5 thoughts on “Hugh’s 2 minute videos

  1. Thanks for bothering to watch the videos. Delighted to see they seem to have sparked some kind of discussion with you all, which is always a good thing imho.

    I think the issue of a quieter woman in a class of pushy lads is an interesting one – albeit a fairly specific one – and I guess one that may well just require a teacher asking for answers from the whole group to be aware of the fact the woman may well have ideas / answers (by reading the faces in the room) and to say something along the lines: “OK. OK. You lot have had your say. Let someone else speak for a minute. Kasia? You look like you wanted to say something.”

    Is that nomination? Or is that simply being sensitive to context and acting / adapting accordingly?

    By the way, I never meant to suggest that nominating students should in some way be banned or is by default bad practice. It’s obviously quite possible for it to be done well and to serve real practical classroom functions on occasion.

    Where I have issues is in the idea that it HAS TO be done – and also in the fact that I’ve so often seen it down badly: in a time-consuming, plodding way and in a way that also often puts undue pressures on quieter / shyer students, which in turn often exacerbates the frustrations (and magnifies the stereotypes) of more vocal learners.

    By the way, if you didn’t know already, I post regular further thoughts on language and teaching over at


  2. I think we’re in agreement about ‘being sensitive to context’ rather than applying the ‘do it this way because this is right’ approach. In the case of feedback, I advise Celta/Delta candidates to try to let their monitoring inform their feedback, so that students’ answers aren’t a great surprise to the teacher. This way, you can take the opportunity to nominate the shy student when you know she/he will give a correct answer and will feel good about it. If monitoring has shown a variety of interesting and different answers or ideas, then a free approach will probably work well, especially if you invite other students to comment – ‘Do you agree? Does anyone have a different answer?’ etc. Quite often, I hand over the nomination in feedback to the students themselves. I like to see students learning and using each others’ names because it really seems to help with s-s rapport.

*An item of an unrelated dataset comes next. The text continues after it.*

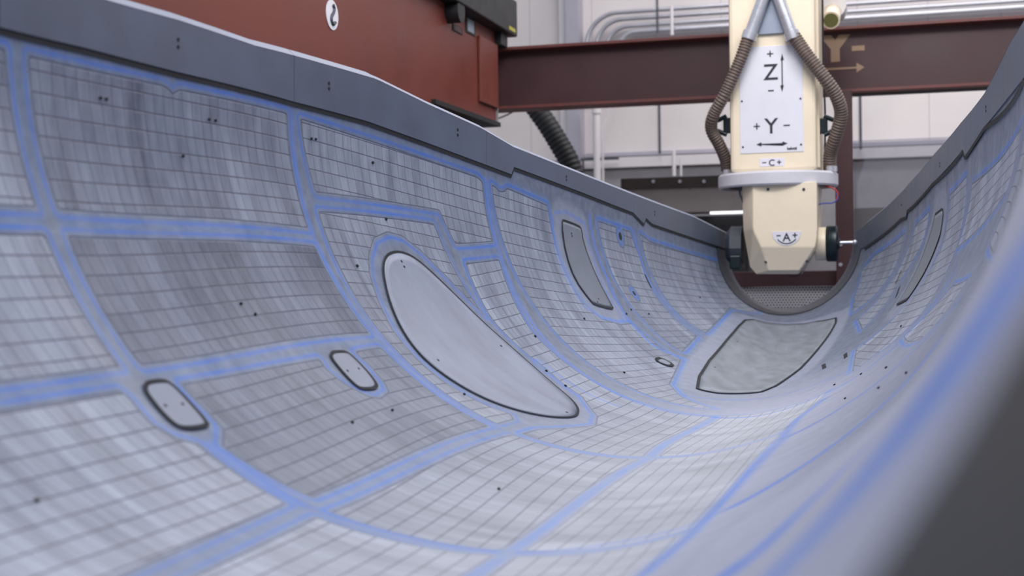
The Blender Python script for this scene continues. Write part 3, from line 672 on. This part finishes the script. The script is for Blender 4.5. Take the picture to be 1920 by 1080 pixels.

    • Interesting stuff Jill.
      Thanks for sharing your thoughts.

      Obviously, if you have monitored and seen Student X has question 1 right, then it’s no bad thing to ask them directly for the answer, though even in those circumstances, I’ve often seen Student X be reticent or shy or even unwilling to volunteer the answer, possibly because they’re not sure whether they’re being asked because they have the right answer or the wrong one, possibly just because they don’t like being in the limelight and are happier with other shouting out the answers and just knowing they got things right. This isn’t to say don’t ever do it; just to say that it’s not always a solution and can sometimes lead to further issues. What with the world being complex and all!

      I’ve personally always hated “Do you all agree?” or “Does anyone have a different answer?” myself, by the way, especially if the teacher is eliciting answers to things that actually have a right / wrong answer. If you get the right answer, say so – and then paraphrase and add to what was said so that the whole class hear. If it’s correct, why bother with the does everyone agree game? I just don’t see what’s gained and suspect many students find it confusing.

      If the answer is not correct, say so – or say not quite. Ask the class again to see if anyone else has it. If they do, repeat the above. if they don’t, don’t wait too long and just give it to them.

      I much prefer to see time spent during round-up of answers on the teacher actually doing some teaching and adding to what students already know,m explaining things clearly, giving extra examples, etc. rather than playing methodological games.

      But that may just be me, of course. 🙂


  3. I have to say, if I’m honest, that I’m not always happy with my feedback. Sometimes it feels as if I’ve checked the answers but could have developed a certain point more and added to the exercise, helped the students notice/gain something else.

    In the case of nominating, I think one possible solution might be to ask the students how they feel. Ok, they’re not teachers and may not always know what is best for them (but do we?), but I think it’s good to know our students’ views and give them a little autonomy. This is probably easier at higher levels where you can have this kind of discussion – I might broach the subject tomorrow with my upper-int class. Here’s a thought, we could give students coloured cards – red-I don’t want to answer -green – I’m ready to have a go. Might also be good in my lower level class where all the guys shout out 5 answers each, with the hope that one may be right.


    • Hi Rachel –
      I think that in many ways we’re getting closer to the heart of the matter here, and that is that really how you get answers from students is far less important than what you do next. One of the things that always annoyed me about such oft-heard sweeping statements as “I don’t like just working my way through a coursebook” is that there’s an assumption that using a coursebook is ONE thing, whereas in reality it is many, many different things, and something as simply – yet fundamental – as going through an exercise can he handled in tons of different ways, some (I’d argue) much better and more fruitful than others.

      I’d personally like to see much more TD geared towards this kind of angle: using coursebooks better; what we do when we go through exercises, how we do it and why, etc. Much more conducive to long-term improvement that learning a few more methodological tricks. In essence, going through the answers is when much of the real teaching can / should occur, as it’s one of the key moment where the teacher has the clearest chance to work from where students are currently at and expand outwards.

      By the way, have you seen a section we’ve set up over on our website, that gives ideas on things like this?
      If you have any particular exercise you’ve been through in class recently that you’d like extra thoughts on, we’d love to see it. Email it over to:

      What else? Oh yes, the nominating thing . . . by asking the whole class for an answer, you are basically already asking who feels like answering and who doesn’t, without the need for statements of emotion or cards! If some of the more vocal lads start shouting out multiple answers, make polite fun of them (“What? Are you going to keep shouting out every single word you’ve ever heard in the hope that some of them are right?! You’ve had your 87 guesses – and they were all wrong, so someone else’s turn!”) and take control.